Return every line below in which "pixels" appears.

++++++++

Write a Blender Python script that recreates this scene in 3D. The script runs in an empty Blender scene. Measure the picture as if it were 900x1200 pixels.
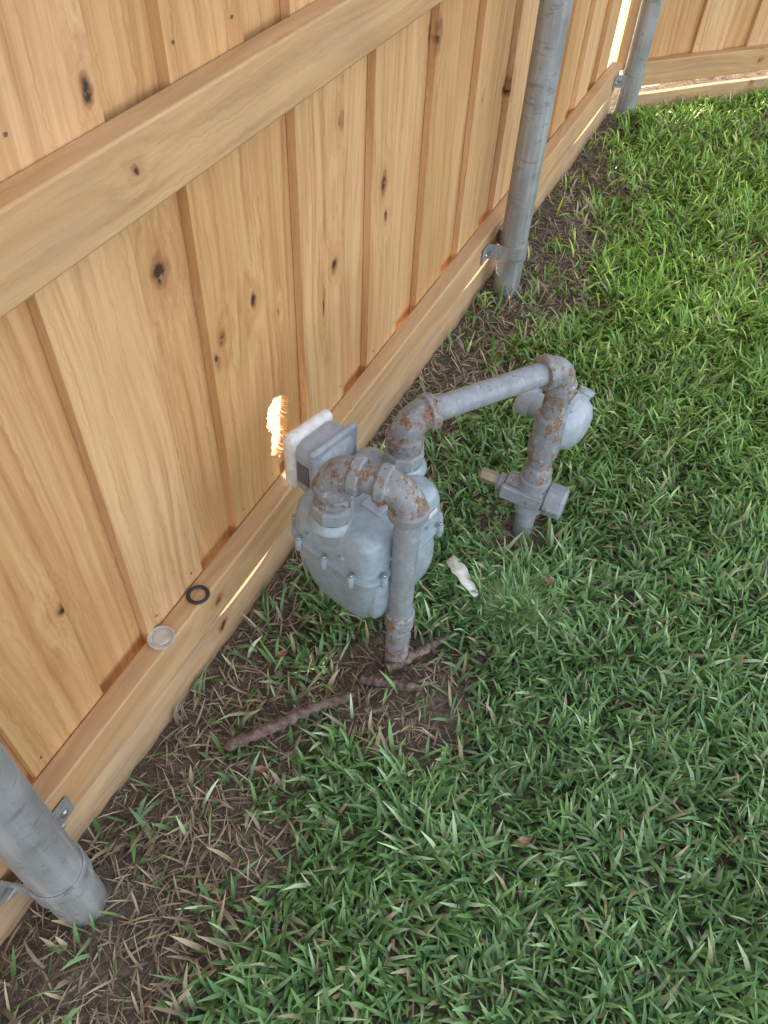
import bpy, math, random
import numpy as np
from mathutils import Vector, Matrix
random.seed(7); rng=np.random.default_rng(11)
S=bpy.context.scene
S.view_settings.view_transform='Standard'; S.view_settings.look='None'; S.view_settings.exposure=0

# ------------------------------------------------------------------ helpers
def link(o,parent=None):
    S.collection.objects.link(o)
    if parent: o.parent=parent
    return o
def empty(name):
    e=bpy.data.objects.new(name,None); e.empty_display_size=.1; return link(e)
def mesh_obj(name,verts,faces,mat,parent=None,smooth=True,angle=.6):
    m=bpy.data.meshes.new(name); m.from_pydata([tuple(v) for v in verts],[],faces); m.update()
    if smooth:
        m.polygons.foreach_set('use_smooth',[True]*len(m.polygons)); m.set_sharp_from_angle(angle=angle)
    m.materials.append(mat)
    return link(bpy.data.objects.new(name,m),parent)
def frames(pts):
    pts=[Vector(p) for p in pts]; T=[]
    for i in range(len(pts)):
        a=pts[max(i-1,0)]; b=pts[min(i+1,len(pts)-1)]
        d=b-a
        T.append(d.normalized() if d.length>1e-9 else (T[-1] if T else Vector((0,0,1))))
    n=T[0].orthogonal().normalized(); N=[]
    for t in T:
        n=(n-t*n.dot(t)).normalized(); N.append(n)
    return pts,T,N
def tube_data(pts,rad,segs=24,off=0):
    pts,T,N=frames(pts); V=[];F=[]
    for p,t,n,r in zip(pts,T,N,rad):
        b=t.cross(n)
        for k in range(segs):
            a=2*math.pi*k/segs
            V.append(p+(n*math.cos(a)+b*math.sin(a))*r)
    for i in range(len(pts)-1):
        for k in range(segs):
            k2=(k+1)%segs
            F.append([off+i*segs+k,off+i*segs+k2,off+(i+1)*segs+k2,off+(i+1)*segs+k])
    F.append([off+k for k in range(segs)][::-1]); F.append([off+(len(pts)-1)*segs+k for k in range(segs)])
    return V,F
def tube(name,pts,rad,mat,parent=None,segs=24,angle=.6):
    if not hasattr(rad,'__len__'): rad=[rad]*len(pts)
    V,F=tube_data(pts,rad,segs); return mesh_obj(name,V,F,mat,parent,angle=angle)
def lathe(name,o,axis,prof,mat,parent=None,segs=28,angle=.6):
    o=Vector(o); ax=Vector(axis).normalized(); n=ax.orthogonal().normalized(); b=ax.cross(n); V=[];F=[]
    for t,r in prof:
        for k in range(segs):
            a=2*math.pi*k/segs; V.append(o+ax*t+(n*math.cos(a)+b*math.sin(a))*r)
    for i in range(len(prof)-1):
        for k in range(segs):
            k2=(k+1)%segs; F.append([i*segs+k,i*segs+k2,(i+1)*segs+k2,(i+1)*segs+k])
    F.append(list(range(segs))[::-1]); F.append([(len(prof)-1)*segs+k for k in range(segs)])
    return mesh_obj(name,V,F,mat,parent,angle=angle)
def rbox(name,c,size,mat,parent=None,bev=.004,rot=None,segs=3):
    x,y,z=[s/2 for s in size]
    V=[Vector((sx*x,sy*y,sz*z)) for sx in(-1,1) for sy in(-1,1) for sz in(-1,1)]
    F=[[0,1,3,2],[4,6,7,5],[0,4,5,1],[2,3,7,6],[0,2,6,4],[1,5,7,3]]
    o=mesh_obj(name,V,F,mat,parent,smooth=True)
    o.location=c
    if rot is not None: o.rotation_euler=rot
    b=o.modifiers.new('bev','BEVEL'); b.width=bev; b.segments=segs; b.limit_method='ANGLE'; b.harden_normals=True
    return o
# ------------------------------------------------------------------ node helpers
class NT:
    def __init__(s,name):
        s.m=bpy.data.materials.new(name); s.m.use_nodes=True; s.t=s.m.node_tree; s.t.nodes.clear()
        s.out=s.n('ShaderNodeOutputMaterial'); s.b=s.n('ShaderNodeBsdfPrincipled'); s.l(s.b.outputs[0],s.out.inputs[0])
    def n(s,ty,**k):
        x=s.t.nodes.new(ty)
        for a,v in k.items(): setattr(x,a,v)
        return x
    def l(s,a,b): s.t.links.new(a,b)
    def put(s,v,sock):
        if hasattr(v,'is_linked') or hasattr(v,'links'): s.l(v,sock)
        else: sock.default_value=v
    def math(s,op,a,b=0.,c=0.,clamp=False):
        x=s.n('ShaderNodeMath',operation=op,use_clamp=clamp); s.put(a,x.inputs[0]); s.put(b,x.inputs[1]); s.put(c,x.inputs[2]); return x.outputs[0]
    def vm(s,op,a,b=(0,0,0)):
        x=s.n('ShaderNodeVectorMath',operation=op); s.put(a,x.inputs[0]); s.put(b,x.inputs[1])
        return x.outputs['Value'] if op in('LENGTH','DISTANCE','DOT_PRODUCT') else x.outputs[0]
    def noise(s,vec,scale,detail=4,rough=.55,dist=0.):
        x=s.n('ShaderNodeTexNoise'); s.l(vec,x.inputs['Vector']); x.inputs['Scale'].default_value=scale; x.inputs['Detail'].default_value=detail
        x.inputs['Roughness'].default_value=rough; x.inputs['Distortion'].default_value=dist; return x.outputs['Fac']
    def ramp(s,f,stops,interp='LINEAR'):
        x=s.n('ShaderNodeValToRGB'); s.l(f,x.inputs[0]); e=x.color_ramp.elements; x.color_ramp.interpolation=interp
        while len(e)<len(stops): e.new(.5)
        for i,(p,c) in enumerate(stops):
            e[i].position=p; e[i].color=(tuple(c)[:3]+(1,)) if hasattr(c,'__len__') else (c,c,c,1)
        return x.outputs[0]
    def mix(s,f,a,b,mode='MIX'):
        x=s.n('ShaderNodeMix',data_type='RGBA',blend_type=mode); s.put(f,x.inputs[0])
        for v,k in((a,6),(b,7)):
            if isinstance(v,tuple): v=v[:3]+(1,)
            s.put(v,x.inputs[k])
        return x.outputs[2]
    def mr(s,v,a,b,c=0.,d=1.):
        x=s.n('ShaderNodeMapRange'); s.put(v,x.inputs[0]); 
        for i,q in enumerate((a,b,c,d)): x.inputs[1+i].default_value=q
        return x.outputs[0]
    def obj(s): return s.n('ShaderNodeTexCoord').outputs['Object']
    def bump(s,h,st=.3,dist=.002):
        x=s.n('ShaderNodeBump'); x.inputs['Strength'].default_value=st; x.inputs['Distance'].default_value=dist; s.l(h,x.inputs['Height']); s.l(x.outputs[0],s.b.inputs['Normal'])
    def set(s,**k):
        for a,v in k.items(): s.put(v if not isinstance(v,tuple) else v[:3]+(1,), s.b.inputs[a.replace('_',' ')])

def mat_wood(name,knots,light=(.655,.405,.195),mid=(.55,.315,.14),dark=(.36,.175,.07),dirty=0.,rk=.88):
    t=NT(name); at=t.n('ShaderNodeAttribute',attribute_name='wc'); W=at.outputs['Vector']
    sep=t.n('ShaderNodeSeparateXYZ'); t.l(W,sep.inputs[0]); ac,al,idd=sep.outputs
    wob=t.noise(W,45.,2); wv=t.noise(W,38.,2)
    kd=None
    jit=t.n('ShaderNodeCombineXYZ'); t.l(t.math('MULTIPLY_ADD',wob,.016,-.008),jit.inputs[0]); t.l(t.math('MULTIPLY_ADD',wv,-.03,.015),jit.inputs[1]); WJ=t.vm('ADD',W,jit.outputs[0])
    for (ky,kz,ry,rz) in knots:
        v=t.vm('SUBTRACT',WJ,(ky,kz,0)); v=t.vm('MULTIPLY',v,(1/ry,1/rz,0)); d=t.vm('LENGTH',v)
        kd=d if kd is None else t.math('MINIMUM',kd,d)
    sj=t.n('ShaderNodeSeparateXYZ'); t.l(WJ,sj.inputs[0])
    c=t.n('ShaderNodeCombineXYZ'); t.l(t.math('ADD',sj.outputs[0],t.math('MULTIPLY',idd,3.7)),c.inputs[0]); t.l(t.math('MULTIPLY',sj.outputs[1],.5),c.inputs[1])
    vo=t.n('ShaderNodeTexVoronoi'); vo.voronoi_dimensions='2D'; vo.inputs['Scale'].default_value=5.; t.l(c.outputs[0],vo.inputs['Vector'])
    sc=t.n('ShaderNodeSeparateColor'); t.l(vo.outputs['Color'],sc.inputs[0])
    rd=t.math('DIVIDE',vo.outputs['Distance'],t.math('MULTIPLY_ADD',sc.outputs[1],.035,.008))
    rd=t.math('ADD',rd,t.math('MULTIPLY',t.math('LESS_THAN',sc.outputs[0],rk),50.))
    kd=rd if kd is None else t.math('MINIMUM',kd,rd)
    fall=t.math('DIVIDE',1.,t.math('MULTIPLY_ADD',t.math('MULTIPLY',kd,kd),.22,1.))
    g=t.n('ShaderNodeCombineXYZ')
    warp=t.noise(t.vm('MULTIPLY',W,(3.5,.9,1.)),1.,2)
    t.l(t.math('ADD',t.math('MULTIPLY',ac,42.),t.math('MULTIPLY',warp,7.)),g.inputs[0])
    t.l(t.math('MULTIPLY',al,.9),g.inputs[1])
    t.l(t.math('ADD',t.math('MULTIPLY',idd,5.3),t.math('MULTIPLY',fall,2.2)),g.inputs[2])
    gr=t.noise(g.outputs[0],1.5,5,.68)
    fine=t.noise(t.vm('MULTIPLY',W,(480.,10.,3.)),1.,2)
    streak=t.noise(t.vm('MULTIPLY',t.vm('ADD',W,jit.outputs[0]),(130.,1.6,7.)),1.,3,.6)
    blot=t.noise(t.vm('MULTIPLY',W,(9.,2.2,4.)),1.,3)
    smudge=t.noise(t.vm('MULTIPLY',W,(22.,14.,4.)),1.,4,.7)
    col=t.ramp(gr,[(.28,dark),(.43,mid),(.57,light),(.78,tuple(min(x*1.06,1) for x in light))])
    col=t.mix(t.mr(fine,.35,.75,0,.35),col,mid)
    col=t.mix(t.mr(streak,.52,.70,0,.55),col,dark)
    hv=t.n('ShaderNodeHueSaturation'); wn=t.n('ShaderNodeTexWhiteNoise',noise_dimensions='1D'); t.l(t.math('FLOOR',idd),wn.inputs['W'])
    t.l(t.mr(wn.outputs['Value'],0,1,.84,1.06),hv.inputs['Value']); t.l(t.mr(wn.outputs['Value'],0,1,1.08,.94),hv.inputs['Saturation']); t.l(col,hv.inputs['Color']); col=hv.outputs[0]
    col=t.mix(t.mr(blot,.47,.75,0,.55),col,(.46,.225,.08))
    col=t.mix(t.mr(smudge,.58,.75,0,.25),col,(.32,.19,.11))
    kf=t.mr(kd,1.05,.8); halo=t.mr(kd,3.2,.9)
    col=t.mix(t.math('MULTIPLY',halo,.38),col,(.40,.185,.07))
    core=t.mr(kd,.75,.35)
    col=t.mix(t.math('MULTIPLY',kf,.62),col,(.26,.105,.045)); col=t.mix(t.math('MULTIPLY',core,t.mr(wob,.44,.54,.05,.95)),col,(.03,.014,.008))
    if dirty:
        dn=t.noise(t.vm('MULTIPLY',W,(18.,5.,1.)),1.,4)
        col=t.mix(t.mr(dn,.42,.72,0,dirty),col,(.22,.17,.13))
    t.l(col,t.b.inputs['Base Color']); t.set(Roughness=.6)
    t.bump(fine,.35,.0009)
    return t.m

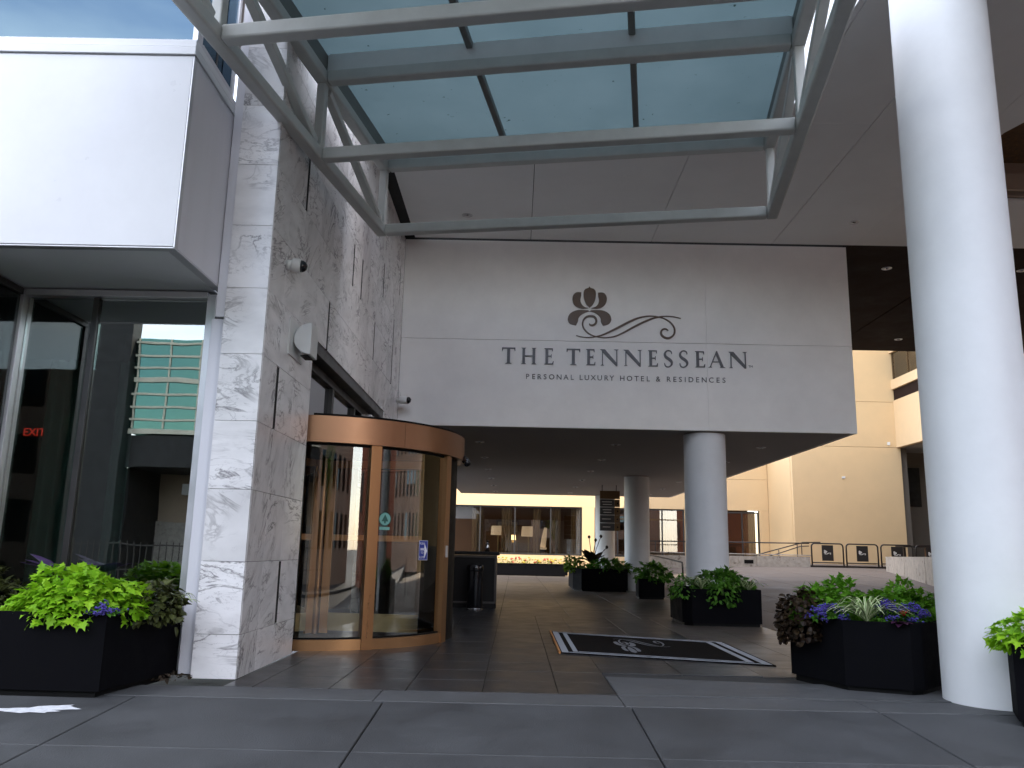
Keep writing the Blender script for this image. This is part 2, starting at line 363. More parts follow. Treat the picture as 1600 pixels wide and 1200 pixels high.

++++++++

OUTPUT OF THE TASK —
Write a Blender Python script that recreates this scene in 3D. The script runs in an empty Blender scene. Measure the picture as if it were 900x1200 pixels.
Keep writing the Blender script for this image. This is part 2, starting at line 363. More parts follow. Treat the picture as 1600 pixels wide and 1200 pixels high.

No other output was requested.